Task:
Listed below are entries; give the number of lines among them that include "script", and only that number.

[Records with scene code]
-*-*-
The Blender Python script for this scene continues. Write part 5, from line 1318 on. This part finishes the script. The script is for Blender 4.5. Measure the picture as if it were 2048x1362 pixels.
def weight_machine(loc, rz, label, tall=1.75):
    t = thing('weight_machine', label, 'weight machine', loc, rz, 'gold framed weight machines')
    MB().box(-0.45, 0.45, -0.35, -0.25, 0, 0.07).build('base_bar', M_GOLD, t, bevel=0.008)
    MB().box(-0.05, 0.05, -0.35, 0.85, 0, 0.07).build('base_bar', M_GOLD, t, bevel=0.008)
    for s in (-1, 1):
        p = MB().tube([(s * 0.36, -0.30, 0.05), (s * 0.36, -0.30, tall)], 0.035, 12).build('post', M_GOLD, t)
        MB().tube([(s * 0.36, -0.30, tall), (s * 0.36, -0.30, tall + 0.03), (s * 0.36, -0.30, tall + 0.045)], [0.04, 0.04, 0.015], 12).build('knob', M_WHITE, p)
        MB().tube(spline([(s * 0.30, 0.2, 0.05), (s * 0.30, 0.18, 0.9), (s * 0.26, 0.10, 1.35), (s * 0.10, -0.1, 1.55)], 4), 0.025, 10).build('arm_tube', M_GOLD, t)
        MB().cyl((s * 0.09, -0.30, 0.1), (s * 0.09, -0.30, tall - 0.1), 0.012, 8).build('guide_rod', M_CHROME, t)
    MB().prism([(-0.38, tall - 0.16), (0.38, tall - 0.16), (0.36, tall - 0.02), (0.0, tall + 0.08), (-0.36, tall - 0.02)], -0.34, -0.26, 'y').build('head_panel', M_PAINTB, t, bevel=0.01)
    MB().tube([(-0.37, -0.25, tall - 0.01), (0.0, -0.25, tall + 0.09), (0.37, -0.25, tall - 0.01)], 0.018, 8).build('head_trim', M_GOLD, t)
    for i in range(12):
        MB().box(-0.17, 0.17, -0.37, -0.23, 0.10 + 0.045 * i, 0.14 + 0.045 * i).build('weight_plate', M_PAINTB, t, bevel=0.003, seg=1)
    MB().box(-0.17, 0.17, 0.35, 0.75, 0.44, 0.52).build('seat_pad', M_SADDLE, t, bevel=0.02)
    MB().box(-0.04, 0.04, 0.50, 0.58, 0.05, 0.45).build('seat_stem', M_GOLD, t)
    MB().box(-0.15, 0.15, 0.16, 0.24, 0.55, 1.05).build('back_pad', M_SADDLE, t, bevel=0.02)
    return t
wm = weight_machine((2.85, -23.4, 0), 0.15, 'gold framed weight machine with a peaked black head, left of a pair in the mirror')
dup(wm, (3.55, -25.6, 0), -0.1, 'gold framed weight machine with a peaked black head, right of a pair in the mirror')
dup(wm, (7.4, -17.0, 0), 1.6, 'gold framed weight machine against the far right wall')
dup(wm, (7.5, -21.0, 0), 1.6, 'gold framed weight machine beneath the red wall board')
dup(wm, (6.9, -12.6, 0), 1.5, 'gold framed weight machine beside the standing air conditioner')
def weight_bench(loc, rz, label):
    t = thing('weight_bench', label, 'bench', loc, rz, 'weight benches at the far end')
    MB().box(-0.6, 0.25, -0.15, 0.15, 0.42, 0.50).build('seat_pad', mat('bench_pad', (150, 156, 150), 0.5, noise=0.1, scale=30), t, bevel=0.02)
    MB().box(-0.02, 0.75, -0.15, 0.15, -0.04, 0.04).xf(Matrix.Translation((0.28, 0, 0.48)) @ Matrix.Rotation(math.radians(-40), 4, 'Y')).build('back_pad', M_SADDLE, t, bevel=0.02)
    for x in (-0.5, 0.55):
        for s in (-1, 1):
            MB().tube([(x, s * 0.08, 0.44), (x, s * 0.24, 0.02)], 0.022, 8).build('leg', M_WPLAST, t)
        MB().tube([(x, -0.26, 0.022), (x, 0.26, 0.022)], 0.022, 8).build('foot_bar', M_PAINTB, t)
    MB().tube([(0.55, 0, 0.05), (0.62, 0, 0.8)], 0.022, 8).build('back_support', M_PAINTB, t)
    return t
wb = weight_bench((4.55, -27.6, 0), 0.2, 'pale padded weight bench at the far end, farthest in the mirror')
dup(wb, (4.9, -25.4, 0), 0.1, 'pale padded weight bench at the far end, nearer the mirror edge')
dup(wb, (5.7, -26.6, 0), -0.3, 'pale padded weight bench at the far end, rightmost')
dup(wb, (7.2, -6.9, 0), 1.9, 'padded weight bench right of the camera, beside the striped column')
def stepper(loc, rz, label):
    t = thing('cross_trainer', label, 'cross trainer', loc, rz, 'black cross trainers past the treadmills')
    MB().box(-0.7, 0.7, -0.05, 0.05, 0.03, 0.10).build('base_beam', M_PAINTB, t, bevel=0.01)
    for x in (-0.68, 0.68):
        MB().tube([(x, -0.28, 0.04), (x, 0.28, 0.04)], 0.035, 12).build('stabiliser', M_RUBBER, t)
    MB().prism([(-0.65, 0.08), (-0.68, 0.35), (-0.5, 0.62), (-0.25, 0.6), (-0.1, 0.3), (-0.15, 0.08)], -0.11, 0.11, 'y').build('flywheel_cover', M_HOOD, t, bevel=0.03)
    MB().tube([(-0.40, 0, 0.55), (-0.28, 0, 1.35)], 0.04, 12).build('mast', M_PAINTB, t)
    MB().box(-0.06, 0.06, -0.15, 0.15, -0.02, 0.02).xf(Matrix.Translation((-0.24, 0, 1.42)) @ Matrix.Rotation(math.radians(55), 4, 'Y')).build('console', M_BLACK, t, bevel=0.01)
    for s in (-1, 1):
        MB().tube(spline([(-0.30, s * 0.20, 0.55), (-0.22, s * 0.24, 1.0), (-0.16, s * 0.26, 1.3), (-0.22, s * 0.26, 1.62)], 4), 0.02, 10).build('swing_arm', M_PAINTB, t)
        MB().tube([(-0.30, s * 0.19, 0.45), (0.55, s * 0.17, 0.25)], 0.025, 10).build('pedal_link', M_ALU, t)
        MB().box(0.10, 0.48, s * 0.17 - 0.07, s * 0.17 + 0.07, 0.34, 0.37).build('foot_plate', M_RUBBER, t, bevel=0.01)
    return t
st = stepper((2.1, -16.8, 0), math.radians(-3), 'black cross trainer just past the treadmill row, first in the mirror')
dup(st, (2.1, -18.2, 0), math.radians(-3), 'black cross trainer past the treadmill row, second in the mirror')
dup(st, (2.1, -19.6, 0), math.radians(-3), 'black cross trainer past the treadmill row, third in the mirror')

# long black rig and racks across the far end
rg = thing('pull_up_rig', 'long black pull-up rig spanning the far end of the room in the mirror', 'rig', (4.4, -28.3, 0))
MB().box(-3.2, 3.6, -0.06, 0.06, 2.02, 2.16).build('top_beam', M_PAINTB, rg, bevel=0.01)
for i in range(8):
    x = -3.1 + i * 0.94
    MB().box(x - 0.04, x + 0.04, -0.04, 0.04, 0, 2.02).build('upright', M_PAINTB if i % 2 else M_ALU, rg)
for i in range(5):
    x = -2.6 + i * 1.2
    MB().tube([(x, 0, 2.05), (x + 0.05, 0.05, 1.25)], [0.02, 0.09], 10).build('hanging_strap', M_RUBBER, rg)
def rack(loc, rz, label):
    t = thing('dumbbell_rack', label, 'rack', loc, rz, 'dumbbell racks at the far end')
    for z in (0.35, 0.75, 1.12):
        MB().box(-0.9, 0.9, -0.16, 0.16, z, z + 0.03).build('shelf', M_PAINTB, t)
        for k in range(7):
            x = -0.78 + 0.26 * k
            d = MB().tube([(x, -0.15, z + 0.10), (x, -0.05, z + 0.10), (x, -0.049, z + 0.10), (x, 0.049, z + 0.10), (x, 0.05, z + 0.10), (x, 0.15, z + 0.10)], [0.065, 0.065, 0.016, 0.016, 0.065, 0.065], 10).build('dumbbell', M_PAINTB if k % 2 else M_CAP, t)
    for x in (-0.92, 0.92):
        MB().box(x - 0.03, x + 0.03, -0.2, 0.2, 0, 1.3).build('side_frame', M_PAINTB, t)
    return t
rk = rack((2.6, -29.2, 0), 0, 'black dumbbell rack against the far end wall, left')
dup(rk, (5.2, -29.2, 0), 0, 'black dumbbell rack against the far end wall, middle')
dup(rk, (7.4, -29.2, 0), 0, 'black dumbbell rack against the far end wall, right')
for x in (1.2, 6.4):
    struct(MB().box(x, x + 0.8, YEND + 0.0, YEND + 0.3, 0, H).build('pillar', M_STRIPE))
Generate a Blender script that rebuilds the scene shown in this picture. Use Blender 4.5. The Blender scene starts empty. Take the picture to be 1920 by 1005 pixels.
-*-*-
Expected answer:
2